Students receive help with all phases of the writing process, from brainstorming ideas to synthesizing sources, tightening arguments, and revising for clarity and style.  WAC tutors do not edit or correct students’ papers;  instead, they work with students to help them strengthen their critical thinking skills and improve their own writing.

Tutor Training
WAC writing tutors, who are drawn from a broad range of majors, are trained to help students with the rhetorical conventions, formats, writing practices, and citation demands of the differing academic disciplines.

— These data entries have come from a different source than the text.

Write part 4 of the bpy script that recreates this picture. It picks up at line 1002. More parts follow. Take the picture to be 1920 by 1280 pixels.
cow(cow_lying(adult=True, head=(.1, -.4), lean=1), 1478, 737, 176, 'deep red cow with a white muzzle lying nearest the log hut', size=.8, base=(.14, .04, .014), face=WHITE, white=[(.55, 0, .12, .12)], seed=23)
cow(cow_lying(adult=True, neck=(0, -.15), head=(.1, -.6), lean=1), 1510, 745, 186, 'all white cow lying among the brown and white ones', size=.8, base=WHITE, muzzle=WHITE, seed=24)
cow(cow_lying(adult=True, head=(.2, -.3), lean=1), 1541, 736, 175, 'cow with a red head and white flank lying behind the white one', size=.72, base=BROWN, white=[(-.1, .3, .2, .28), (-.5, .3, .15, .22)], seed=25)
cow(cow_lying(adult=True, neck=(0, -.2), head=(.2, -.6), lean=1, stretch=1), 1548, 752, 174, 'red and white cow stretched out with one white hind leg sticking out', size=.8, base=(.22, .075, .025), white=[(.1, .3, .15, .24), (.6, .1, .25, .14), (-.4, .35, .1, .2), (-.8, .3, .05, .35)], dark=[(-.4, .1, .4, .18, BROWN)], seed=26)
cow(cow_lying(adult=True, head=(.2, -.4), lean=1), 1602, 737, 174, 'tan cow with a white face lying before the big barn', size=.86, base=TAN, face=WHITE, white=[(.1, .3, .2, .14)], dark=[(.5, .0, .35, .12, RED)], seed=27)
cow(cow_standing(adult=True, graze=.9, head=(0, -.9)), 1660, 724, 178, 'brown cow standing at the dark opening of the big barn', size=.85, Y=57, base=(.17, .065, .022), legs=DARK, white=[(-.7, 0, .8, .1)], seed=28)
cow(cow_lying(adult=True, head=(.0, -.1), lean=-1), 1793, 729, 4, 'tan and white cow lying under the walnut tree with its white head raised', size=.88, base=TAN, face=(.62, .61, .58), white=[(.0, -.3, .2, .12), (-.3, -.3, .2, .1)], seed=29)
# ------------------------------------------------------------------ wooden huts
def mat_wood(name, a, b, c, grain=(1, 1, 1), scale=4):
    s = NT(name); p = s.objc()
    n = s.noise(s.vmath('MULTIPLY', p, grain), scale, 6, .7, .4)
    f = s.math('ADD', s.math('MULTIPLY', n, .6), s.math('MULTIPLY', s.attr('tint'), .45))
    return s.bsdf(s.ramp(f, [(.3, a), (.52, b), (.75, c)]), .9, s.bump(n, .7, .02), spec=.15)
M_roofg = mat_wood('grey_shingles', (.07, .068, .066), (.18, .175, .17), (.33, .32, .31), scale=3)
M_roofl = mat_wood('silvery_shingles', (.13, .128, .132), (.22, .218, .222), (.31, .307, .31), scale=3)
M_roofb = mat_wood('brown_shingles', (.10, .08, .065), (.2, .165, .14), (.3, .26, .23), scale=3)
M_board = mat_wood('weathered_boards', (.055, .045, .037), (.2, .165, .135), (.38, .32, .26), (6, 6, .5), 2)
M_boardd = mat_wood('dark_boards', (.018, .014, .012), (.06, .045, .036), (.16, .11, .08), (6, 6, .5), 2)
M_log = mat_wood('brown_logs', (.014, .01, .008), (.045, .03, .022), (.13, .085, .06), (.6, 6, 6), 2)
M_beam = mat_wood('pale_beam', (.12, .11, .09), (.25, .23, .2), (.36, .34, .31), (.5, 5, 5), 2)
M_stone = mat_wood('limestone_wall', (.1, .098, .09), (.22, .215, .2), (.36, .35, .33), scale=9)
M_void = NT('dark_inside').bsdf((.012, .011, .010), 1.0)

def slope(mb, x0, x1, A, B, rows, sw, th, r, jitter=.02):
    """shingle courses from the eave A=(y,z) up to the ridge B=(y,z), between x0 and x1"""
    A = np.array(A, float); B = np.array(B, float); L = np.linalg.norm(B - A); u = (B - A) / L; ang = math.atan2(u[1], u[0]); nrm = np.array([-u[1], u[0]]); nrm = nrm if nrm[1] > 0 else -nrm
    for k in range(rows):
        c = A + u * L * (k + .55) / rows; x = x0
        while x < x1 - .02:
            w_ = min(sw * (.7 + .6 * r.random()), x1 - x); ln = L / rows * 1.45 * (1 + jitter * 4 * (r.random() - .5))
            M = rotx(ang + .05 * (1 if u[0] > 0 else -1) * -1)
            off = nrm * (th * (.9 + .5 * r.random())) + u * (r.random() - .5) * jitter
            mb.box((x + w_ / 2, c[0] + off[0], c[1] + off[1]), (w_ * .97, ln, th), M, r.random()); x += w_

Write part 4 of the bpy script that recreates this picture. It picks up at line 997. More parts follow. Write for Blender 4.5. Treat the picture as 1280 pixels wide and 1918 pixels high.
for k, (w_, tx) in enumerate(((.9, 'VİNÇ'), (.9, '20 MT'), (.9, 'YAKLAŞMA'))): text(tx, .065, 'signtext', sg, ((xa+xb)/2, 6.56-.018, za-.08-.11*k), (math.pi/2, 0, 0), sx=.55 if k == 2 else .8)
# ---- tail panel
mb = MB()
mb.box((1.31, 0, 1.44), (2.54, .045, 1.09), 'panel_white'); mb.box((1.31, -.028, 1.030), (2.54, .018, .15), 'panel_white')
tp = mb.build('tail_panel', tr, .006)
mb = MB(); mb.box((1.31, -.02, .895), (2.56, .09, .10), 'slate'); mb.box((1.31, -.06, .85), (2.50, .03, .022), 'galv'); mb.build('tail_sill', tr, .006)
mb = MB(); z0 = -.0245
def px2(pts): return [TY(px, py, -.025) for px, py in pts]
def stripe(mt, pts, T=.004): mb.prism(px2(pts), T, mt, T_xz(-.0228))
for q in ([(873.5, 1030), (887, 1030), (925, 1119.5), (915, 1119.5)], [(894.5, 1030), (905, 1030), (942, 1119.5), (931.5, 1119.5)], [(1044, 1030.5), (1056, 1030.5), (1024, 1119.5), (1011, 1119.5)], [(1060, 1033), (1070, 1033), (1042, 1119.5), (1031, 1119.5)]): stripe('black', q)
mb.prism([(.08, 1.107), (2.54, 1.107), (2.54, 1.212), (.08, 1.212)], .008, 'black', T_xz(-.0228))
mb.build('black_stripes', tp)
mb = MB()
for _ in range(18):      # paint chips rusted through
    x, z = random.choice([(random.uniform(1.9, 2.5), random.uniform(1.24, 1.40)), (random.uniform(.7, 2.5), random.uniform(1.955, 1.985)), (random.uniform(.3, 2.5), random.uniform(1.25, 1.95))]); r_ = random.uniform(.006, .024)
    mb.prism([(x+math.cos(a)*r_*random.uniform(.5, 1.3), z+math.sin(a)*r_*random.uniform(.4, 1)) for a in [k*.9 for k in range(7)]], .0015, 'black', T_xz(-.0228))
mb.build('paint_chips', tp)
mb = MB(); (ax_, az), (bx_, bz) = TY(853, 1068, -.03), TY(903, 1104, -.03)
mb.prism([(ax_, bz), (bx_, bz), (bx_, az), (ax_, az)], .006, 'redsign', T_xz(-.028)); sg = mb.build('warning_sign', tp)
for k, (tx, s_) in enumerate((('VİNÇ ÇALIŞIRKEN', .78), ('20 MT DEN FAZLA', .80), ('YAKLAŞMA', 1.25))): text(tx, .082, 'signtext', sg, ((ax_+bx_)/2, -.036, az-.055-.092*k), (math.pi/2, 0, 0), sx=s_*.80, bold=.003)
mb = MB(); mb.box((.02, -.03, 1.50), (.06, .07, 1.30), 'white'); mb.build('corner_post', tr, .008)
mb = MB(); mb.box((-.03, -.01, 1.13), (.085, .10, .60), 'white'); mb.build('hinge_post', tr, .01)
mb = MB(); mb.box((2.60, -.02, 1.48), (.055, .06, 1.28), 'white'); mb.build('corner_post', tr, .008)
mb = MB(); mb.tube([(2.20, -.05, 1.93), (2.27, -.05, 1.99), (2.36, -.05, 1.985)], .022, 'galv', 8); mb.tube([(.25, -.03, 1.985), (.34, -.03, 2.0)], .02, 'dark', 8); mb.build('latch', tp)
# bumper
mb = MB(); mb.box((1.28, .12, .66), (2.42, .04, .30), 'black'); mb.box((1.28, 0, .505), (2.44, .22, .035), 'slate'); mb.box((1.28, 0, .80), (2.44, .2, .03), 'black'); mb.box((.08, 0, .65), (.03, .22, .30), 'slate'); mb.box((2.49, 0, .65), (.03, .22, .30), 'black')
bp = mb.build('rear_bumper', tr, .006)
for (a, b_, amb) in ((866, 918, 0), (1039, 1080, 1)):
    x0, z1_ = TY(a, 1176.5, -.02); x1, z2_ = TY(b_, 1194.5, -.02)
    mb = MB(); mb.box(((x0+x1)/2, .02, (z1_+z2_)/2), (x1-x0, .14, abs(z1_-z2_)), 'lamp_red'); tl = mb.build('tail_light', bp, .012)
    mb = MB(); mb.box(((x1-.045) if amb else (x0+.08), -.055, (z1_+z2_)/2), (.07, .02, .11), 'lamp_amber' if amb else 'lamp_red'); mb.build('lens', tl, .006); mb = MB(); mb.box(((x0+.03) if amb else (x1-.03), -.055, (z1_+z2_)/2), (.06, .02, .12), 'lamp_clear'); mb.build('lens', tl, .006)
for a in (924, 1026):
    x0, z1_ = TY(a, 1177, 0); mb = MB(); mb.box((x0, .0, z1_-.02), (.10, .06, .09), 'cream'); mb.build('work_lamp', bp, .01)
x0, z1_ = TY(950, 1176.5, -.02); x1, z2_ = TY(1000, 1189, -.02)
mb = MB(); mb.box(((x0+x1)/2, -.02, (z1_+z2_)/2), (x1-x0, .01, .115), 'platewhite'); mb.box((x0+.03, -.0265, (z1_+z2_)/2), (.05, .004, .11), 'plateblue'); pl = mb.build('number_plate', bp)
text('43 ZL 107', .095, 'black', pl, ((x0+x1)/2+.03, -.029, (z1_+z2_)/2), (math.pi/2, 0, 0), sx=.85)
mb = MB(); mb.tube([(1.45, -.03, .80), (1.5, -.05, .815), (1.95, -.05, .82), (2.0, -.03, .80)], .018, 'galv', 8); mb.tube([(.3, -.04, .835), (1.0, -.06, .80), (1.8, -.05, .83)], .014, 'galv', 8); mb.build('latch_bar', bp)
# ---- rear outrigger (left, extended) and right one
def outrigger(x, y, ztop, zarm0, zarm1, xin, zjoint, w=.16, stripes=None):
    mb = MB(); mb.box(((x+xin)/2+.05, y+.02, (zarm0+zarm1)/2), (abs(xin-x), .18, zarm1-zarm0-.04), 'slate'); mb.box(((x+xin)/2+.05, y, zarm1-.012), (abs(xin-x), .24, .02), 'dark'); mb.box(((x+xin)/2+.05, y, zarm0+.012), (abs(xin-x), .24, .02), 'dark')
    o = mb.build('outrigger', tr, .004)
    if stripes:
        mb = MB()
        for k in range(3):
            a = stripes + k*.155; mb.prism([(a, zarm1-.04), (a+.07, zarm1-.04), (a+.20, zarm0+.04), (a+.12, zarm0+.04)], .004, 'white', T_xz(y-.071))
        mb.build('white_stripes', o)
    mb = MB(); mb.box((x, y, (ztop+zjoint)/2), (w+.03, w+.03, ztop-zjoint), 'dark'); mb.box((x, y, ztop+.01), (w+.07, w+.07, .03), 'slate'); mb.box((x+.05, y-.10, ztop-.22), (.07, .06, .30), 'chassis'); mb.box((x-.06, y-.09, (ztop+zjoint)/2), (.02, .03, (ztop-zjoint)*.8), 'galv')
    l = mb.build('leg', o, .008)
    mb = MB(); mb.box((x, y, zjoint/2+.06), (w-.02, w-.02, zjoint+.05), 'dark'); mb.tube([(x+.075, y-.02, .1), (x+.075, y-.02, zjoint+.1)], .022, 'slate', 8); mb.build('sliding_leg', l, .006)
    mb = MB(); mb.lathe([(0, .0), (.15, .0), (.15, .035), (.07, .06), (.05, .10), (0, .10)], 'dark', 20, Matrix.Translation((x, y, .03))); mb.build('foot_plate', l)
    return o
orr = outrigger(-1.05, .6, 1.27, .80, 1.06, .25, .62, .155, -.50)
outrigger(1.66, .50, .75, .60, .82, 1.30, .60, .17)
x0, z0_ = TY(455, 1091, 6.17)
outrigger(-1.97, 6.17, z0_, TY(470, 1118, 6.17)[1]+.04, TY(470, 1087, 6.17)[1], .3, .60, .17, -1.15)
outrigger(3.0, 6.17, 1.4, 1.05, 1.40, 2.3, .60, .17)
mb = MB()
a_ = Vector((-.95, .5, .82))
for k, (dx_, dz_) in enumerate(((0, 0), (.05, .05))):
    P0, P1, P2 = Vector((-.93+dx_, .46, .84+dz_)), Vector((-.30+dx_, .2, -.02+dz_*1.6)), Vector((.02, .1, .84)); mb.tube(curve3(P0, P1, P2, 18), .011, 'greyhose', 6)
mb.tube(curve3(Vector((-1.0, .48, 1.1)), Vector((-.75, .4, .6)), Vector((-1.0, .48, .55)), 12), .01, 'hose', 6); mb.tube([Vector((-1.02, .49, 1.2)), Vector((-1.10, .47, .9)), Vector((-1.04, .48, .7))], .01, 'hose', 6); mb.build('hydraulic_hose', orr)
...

All first-semester writing tutors enroll in English 491, “Practicum in Teaching Writing,” and take additional tutoring workshops throughout subsequent years on staff.  In addition, beginning tutors are paired with experienced tutors who mentor them during the first year, include them as observers in tutoring sessions, and answer questions that arise about tutoring situations and resources.

WAC administers a writing center and electronic classroom in Room 100 Bobet Hall where students can conduct Internet research, draft papers, consult with writing tutors, and revise their work. The writing center makes available a library of print and online resources for writers, including discipline-specific guides to college writing, dictionaries, handbooks, grammar guides, style and citation guides, and other resources.

WAC’s tutorial services are available on a drop-in basis and by appointment seven days a week; tutoring is offered in a variety of locations, including

  • The WAC Writing Center, Room 100, Bobet Hall
  • The Reference Desk, First Floor, Monroe Library
  • Off-campus via phone consultations and e-mail

Faculty Services
WAC provides one-on-one consultation services to faculty who want to incorporate writing as a learning tool in their classes.  In these consultations, WAC professional staff work with faculty to design sequenced writing assignments for their courses, prepare guidelines for students on approaches to each assignment, and develop grading rubrics that help students identify the strengths and weaknesses of their writing.  WAC staff also offer workshops on these topics as well as others upon request.